Order, Supreme Court, New York County (Carol Arber, J.) entered March 16, 1990, which, inter alia, denied petitioner’s CPLR article 78 petition seeking to annul an order of respondent State Division of Housing and Community Renewal ("DHCR”), affirmed, without costs.
Respondent tenant entered into a lease for a one bedroom apartment at $1,650 per month with petitioner on September 15, 1982. Respondent was the first rent stabilized tenant in said apartment, the apartment having previously been controlled.
The tenant filed a Fair Market Rent Appeal ("FMRA”).
Petitioner landlord asserted that it had timely mailed the required notice to tenant (a "DC-2 Notice”) and that the tenant’s FMRA was defective as untimely. In February 1985, the DHCR rejected the owner’s defense, granted the tenant’s FMRA and lowered the monthly rent to $681.88.
The landlord filed a Petition for Administrative Review ("PAR”) and the proceeding was remanded for a hearing. The Administrative Law Judge ("ALJ”) found that the landlord had sent the tenant the DC-2 Notice by regular mail, with a certificate of mailing in 1982, and that the tenant had failed to timely institute the FMRA. The District Rent Administrator upheld the ALJ’s findings, and the Deputy Commissioner affirmed said order.
The tenant commenced an article 78 proceeding and Supreme Court remanded the matter for a determination as to whether the DC-2 Notice had been sent to tenant via certified mail. DHCR concluded that, although the DC-2 Notice had not been sent by certified mail as required by statute, the tenant had received the Notice and had failed to timely file the FMRA. The tenant sought reconsideration and DHCR reversed its prior determination upon the grounds that the DC-2 Notice had not been sent by certified mail as required by statute.

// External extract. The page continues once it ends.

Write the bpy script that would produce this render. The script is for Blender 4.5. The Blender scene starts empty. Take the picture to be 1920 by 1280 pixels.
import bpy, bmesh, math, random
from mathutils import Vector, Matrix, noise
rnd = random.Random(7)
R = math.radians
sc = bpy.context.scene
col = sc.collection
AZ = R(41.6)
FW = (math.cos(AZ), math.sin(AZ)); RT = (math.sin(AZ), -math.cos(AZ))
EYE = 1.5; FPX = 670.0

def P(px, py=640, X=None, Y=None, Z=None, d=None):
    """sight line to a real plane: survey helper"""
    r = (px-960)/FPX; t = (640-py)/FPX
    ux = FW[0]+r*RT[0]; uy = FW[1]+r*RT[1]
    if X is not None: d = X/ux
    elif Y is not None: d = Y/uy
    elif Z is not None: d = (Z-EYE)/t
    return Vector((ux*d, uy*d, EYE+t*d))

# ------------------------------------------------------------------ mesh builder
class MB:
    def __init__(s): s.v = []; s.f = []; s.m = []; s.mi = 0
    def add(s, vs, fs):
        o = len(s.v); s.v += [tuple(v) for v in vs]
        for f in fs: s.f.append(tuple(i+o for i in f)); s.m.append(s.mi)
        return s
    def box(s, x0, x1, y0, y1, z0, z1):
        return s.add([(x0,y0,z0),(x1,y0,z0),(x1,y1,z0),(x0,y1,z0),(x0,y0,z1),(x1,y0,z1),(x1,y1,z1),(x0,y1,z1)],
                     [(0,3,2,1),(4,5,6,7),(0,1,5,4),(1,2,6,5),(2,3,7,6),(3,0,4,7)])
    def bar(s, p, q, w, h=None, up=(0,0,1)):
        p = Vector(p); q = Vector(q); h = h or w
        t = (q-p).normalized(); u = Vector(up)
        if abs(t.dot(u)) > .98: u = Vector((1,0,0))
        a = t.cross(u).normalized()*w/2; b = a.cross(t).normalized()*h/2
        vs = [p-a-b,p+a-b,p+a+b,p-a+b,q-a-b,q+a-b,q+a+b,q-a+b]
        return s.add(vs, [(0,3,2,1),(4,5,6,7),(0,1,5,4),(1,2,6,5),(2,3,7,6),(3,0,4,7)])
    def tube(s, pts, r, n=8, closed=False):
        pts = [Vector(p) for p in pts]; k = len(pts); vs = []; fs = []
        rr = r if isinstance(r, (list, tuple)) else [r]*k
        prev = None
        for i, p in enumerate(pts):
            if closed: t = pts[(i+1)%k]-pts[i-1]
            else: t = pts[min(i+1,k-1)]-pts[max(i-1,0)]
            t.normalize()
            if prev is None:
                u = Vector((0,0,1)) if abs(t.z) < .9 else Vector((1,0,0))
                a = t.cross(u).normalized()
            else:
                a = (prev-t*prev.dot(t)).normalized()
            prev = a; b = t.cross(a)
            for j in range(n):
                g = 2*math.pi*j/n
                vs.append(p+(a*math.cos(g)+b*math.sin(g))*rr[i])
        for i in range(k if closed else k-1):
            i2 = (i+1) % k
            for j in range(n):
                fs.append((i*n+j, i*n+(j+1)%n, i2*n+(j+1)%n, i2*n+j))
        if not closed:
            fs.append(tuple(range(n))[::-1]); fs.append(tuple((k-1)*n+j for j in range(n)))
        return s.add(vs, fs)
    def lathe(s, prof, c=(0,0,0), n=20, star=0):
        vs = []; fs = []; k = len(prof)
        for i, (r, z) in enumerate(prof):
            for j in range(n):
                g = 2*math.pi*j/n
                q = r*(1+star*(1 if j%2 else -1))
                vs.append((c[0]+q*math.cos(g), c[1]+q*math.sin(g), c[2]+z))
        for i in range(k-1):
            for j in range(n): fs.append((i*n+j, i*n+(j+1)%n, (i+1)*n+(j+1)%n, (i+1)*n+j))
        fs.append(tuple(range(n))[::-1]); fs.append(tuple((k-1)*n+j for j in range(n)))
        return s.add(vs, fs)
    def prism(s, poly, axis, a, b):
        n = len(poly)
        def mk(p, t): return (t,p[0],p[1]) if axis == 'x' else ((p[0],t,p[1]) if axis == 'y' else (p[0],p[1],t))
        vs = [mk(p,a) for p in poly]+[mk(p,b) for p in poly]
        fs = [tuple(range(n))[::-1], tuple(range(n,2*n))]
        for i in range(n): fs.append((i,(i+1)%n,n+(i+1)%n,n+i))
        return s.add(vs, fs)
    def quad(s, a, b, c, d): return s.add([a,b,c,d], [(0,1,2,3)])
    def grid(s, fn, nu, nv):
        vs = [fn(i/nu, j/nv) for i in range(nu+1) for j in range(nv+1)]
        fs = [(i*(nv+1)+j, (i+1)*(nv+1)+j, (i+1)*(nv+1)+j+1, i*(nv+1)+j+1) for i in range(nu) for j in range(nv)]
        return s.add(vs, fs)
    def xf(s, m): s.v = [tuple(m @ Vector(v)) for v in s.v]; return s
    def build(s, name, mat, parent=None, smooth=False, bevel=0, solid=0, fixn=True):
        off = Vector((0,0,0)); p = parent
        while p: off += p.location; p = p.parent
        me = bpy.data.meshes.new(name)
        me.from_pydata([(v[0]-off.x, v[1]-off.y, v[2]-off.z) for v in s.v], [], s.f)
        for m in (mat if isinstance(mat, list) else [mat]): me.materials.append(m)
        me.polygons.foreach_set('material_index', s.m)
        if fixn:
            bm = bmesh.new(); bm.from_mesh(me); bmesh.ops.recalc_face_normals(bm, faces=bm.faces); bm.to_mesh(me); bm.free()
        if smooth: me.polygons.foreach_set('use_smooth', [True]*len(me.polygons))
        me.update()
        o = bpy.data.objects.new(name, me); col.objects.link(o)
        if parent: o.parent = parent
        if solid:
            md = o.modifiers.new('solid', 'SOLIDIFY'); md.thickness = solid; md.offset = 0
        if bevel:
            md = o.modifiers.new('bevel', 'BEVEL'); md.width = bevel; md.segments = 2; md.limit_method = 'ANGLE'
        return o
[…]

Petitioner commenced this article 78 proceeding seeking to annul the DHCR’s final order as being arbitrary and capri*325cious and sought discovery with regard to its allegation that the DHCR’s decision was based on the ex parte communications with the tenant and local politicians. The IAS court dismissed the landlord’s petition finding that the DHCR’s order was rational and the request for additional discovery was denied as moot.
While petitioner claims that the tenant’s FMRA was untimely, it is undisputed that petitioner never notified the tenant by certified mail of her right to file a "FMRA”.
Rent Stabilization Law (Administrative Code of City of New York) § 26-513 (d) (former § YY51-6.0.2 [d]) provides in respect to FMRA that the landlord shall give notice "by certified mail”. The statute is unambiguous, and it is undisputed that petitioner failed to properly serve the DC-2 Notice upon the tenant and thus, the tenant’s FMRA was not untimely. The order of the DHCR was rational and in accordance with the law and the IAS court properly upheld the determination. (See, Matter of Mid-State Mgt. Corp. v New York City Conciliation & Appeals Bd., 112 AD2d 72, 76, affd for reasons stated 66 NY2d 1032.) Further, where as herein, the Commissioner finds, that a prior "order was the result of * * * irregularity in vital matters” he is empowered "upon notice to all parties affected”, to "issue a superseding order modifying or revoking” the prior order (Rent Stabilization Code [9 NYCRR] § 2529.9; see, e.g., Luchetti v Office of Rent Control, 49 AD2d 532). We have considered petitioner’s other claims and find them to be of no merit. Concur—Ross, Kassal and Rubin, JJ.